Cette œuvre a été restaurée dans les années 1978-1979 par l’atelier Marcel Maimponte. 
Comme l’indique son traitement stylistique, elle provient du même atelier de sculpture que deux autres statues également conservées dans l’église, qui représentent saint Barthélemy (I.S.M.H. 2012) et peut-être saint Victor (I.S.M.H. 1976). 
Ces trois œuvres sculptées constituent un ensemble de la fin du Moyen Age de grand intérêt.
Géraldine Thévenot
 
1 : inscrit au titre des monuments historiques.
2 : point central et saillant d’un bouclier.
3 : la croix qu’il tient aujourd’hui, a été rajoutée tardivement

Sous-Parsat : peinture murale de la Nativité

C’est au cours des années 1868-1869 que fut édifiée une nouvelle église Saint-Thomas de Cantorbéry à Sous Parsat. De style néo-roman, l’édifice n’avait reçu aucun décor peint. 
De 1986 à 1989, le peintre Gabriel Chabrat, qui avait installé son atelier dans le bourg, offrit de réaliser, bénévolement, un cycle peint pour magnifier les murs immaculés du monument, perpétuant ainsi la tradition médiévale. 

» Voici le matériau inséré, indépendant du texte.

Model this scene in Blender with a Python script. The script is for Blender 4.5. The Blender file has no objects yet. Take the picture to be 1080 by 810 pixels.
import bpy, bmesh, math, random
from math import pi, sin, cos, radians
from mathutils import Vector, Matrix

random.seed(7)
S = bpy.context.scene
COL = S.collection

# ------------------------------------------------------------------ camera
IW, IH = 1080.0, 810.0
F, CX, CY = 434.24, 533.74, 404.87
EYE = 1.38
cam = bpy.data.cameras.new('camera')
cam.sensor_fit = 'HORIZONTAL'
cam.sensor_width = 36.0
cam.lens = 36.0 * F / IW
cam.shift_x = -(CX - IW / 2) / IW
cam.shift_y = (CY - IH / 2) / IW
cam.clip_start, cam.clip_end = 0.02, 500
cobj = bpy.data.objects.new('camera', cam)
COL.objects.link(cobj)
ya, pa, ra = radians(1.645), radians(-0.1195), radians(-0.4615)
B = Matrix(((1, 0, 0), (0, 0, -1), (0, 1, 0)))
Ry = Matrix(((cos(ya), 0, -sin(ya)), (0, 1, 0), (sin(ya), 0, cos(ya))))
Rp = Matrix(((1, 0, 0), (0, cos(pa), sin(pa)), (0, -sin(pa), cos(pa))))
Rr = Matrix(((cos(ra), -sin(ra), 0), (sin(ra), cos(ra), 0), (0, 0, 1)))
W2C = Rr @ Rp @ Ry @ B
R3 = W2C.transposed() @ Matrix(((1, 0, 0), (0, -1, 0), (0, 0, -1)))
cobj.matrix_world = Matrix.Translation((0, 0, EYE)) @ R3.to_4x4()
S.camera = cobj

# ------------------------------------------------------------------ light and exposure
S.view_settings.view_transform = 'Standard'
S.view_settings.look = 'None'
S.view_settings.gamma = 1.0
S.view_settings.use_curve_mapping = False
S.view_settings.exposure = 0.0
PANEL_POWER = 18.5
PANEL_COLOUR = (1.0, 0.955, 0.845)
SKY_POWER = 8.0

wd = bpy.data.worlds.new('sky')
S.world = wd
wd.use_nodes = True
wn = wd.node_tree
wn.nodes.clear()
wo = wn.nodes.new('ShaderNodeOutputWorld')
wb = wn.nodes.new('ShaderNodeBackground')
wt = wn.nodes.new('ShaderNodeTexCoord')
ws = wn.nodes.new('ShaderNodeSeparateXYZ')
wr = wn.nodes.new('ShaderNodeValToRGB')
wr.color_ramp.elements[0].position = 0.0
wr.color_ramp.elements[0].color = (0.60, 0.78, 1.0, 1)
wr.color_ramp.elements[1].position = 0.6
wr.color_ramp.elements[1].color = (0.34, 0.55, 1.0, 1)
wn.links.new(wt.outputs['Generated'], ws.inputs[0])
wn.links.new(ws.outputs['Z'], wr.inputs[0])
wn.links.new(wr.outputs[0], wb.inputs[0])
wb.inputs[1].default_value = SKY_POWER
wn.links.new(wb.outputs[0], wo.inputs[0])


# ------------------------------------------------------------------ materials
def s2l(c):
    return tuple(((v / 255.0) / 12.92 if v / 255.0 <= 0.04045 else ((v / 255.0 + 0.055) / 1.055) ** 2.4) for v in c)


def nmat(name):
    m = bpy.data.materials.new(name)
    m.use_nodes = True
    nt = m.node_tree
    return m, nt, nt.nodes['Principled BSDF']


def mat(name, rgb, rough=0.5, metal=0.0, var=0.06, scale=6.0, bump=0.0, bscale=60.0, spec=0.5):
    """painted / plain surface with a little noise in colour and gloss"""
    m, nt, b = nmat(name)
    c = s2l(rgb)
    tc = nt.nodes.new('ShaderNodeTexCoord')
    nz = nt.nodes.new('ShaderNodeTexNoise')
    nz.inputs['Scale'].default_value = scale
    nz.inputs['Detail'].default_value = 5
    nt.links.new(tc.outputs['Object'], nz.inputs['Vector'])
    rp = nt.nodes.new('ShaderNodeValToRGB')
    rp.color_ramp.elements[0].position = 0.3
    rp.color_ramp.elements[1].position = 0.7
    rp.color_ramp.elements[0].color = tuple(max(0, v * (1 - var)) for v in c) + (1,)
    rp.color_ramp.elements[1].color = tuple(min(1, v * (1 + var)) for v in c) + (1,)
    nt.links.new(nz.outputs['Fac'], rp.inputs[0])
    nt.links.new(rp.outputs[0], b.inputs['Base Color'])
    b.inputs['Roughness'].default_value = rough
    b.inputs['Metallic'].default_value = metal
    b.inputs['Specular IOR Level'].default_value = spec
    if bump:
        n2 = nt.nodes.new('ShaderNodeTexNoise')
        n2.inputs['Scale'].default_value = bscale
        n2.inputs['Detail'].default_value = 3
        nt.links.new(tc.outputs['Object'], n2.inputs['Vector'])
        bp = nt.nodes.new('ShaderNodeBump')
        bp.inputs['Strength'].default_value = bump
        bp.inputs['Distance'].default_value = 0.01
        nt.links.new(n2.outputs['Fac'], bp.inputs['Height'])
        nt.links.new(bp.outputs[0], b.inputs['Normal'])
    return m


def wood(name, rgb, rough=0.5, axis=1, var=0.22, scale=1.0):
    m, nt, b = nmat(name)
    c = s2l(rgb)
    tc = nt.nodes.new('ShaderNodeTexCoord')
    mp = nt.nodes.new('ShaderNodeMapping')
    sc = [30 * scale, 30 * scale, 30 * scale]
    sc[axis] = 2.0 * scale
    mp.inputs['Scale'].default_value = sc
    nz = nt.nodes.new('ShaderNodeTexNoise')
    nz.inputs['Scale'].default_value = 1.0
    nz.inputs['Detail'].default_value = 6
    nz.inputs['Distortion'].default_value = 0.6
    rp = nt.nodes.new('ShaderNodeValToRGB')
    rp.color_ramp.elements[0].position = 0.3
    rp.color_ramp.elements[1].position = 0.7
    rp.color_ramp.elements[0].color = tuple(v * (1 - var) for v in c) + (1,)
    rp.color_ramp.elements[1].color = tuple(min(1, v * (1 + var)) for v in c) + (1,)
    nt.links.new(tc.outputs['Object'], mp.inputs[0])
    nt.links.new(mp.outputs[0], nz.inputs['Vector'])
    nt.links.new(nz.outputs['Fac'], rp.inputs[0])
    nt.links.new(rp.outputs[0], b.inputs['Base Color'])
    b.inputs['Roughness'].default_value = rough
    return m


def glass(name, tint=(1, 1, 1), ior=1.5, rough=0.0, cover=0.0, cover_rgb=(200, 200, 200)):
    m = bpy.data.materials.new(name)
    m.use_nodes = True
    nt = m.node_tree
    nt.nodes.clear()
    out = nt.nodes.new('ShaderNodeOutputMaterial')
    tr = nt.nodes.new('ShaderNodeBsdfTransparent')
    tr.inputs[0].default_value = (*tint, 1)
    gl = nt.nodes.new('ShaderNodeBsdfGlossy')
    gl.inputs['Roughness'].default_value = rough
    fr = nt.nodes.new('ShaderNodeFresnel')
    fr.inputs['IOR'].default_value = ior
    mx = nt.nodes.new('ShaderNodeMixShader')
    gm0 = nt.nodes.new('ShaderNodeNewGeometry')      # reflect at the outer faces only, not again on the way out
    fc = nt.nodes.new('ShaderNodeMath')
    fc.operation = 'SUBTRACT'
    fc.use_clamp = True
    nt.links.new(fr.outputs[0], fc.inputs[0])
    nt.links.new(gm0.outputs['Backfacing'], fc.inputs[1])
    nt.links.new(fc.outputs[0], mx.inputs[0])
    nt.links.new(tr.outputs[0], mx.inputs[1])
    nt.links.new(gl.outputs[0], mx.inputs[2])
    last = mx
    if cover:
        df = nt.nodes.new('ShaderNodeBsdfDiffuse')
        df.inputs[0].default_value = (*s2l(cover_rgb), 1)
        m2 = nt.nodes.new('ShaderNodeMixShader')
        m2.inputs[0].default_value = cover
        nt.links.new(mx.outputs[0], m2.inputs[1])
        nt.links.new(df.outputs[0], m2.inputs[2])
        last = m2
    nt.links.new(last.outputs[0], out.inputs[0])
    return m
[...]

L’artiste a choisi comme thème l’Ancien et le Nouveau Testament, en traitant chaque scène avec des couleurs primaires, suscitant de multiples contrastes. Sur le mur oriental du transept sud est illustrée la Nativité. 
Auprès de saint Joseph, la Vierge aux mains disproportionnées présente l’Enfant nouveau-né ; autour d’eux se pressent hommes et femmes aux mains également disproportionnées, peut-être en signe d’adoration.